I finally saw Terminator 3 this weekend, and something has been bothering me about the ending (aside from watching the end of the world).
Skynet’s a distributed system. Presumably its intelligence scales along with the number of nodes it has. Those nodes are computers all over the world. Those computers are most concentrated in major cities. Skynet launches a global nuclear attack on those major cities. That wipes out a huge percentage of its own computing nodes. It’s also going to take out huge chunks of the Internet’s infrastructure, leaving many of the remaining nodes disconnected from each other.
In its attempt to wipe out humans, Skynet gave itself a world-class lobotomy.
I don’t know about you, but that just doesn’t sound like a winning strategy to me.
Haven’t seen T3; probably won’t, but, while doing some research for my latest (and last in the series) RED STAR book, and trying to figure out what would happen to the internet during/after a nuke apocalypse, I was told by many “experts” from military and civilian server-ops, that that basic internet would indeed survive such a wide-spread and pervasive bombardment, as the most critical servers (level one military and/or industrial) are well-shielded and usually well underground. Sure, servers like the one where this comment resides might go bye-bye, and there would be no more family-pictures sites, or auto-shopping sites, and no more eBay, but the basic infrastructure, the big stuff, would remain. If you consider that secondary and tertiary servers on the net don’t really do much but route human intellectual (I use the term loosely) traffic or carry much content that machines would care about or need, it might make sense that they’d sacrifice these fluffy bits to be rid of the humans.

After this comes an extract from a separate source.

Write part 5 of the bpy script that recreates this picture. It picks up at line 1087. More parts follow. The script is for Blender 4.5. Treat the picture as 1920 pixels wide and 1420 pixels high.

The real threat to the internet after a nuclear war, according to those folks I hit up for info, would be the lack of a dependable power-source. Servers need juice, and after the fuel has run through the generators and there ain’t no more, that’s when things would probably go to shit with the internet. So, once more, we get down to dinosaur-juice (gee, why ARE we in Iraq, after all?) or, if you like the Matrix-concept, I guess you could TRY to use people as batteries, although I think you’d have better luck with hydro-electric, and solar, once the dirt and ash settles out of the post-apocalyptic skies.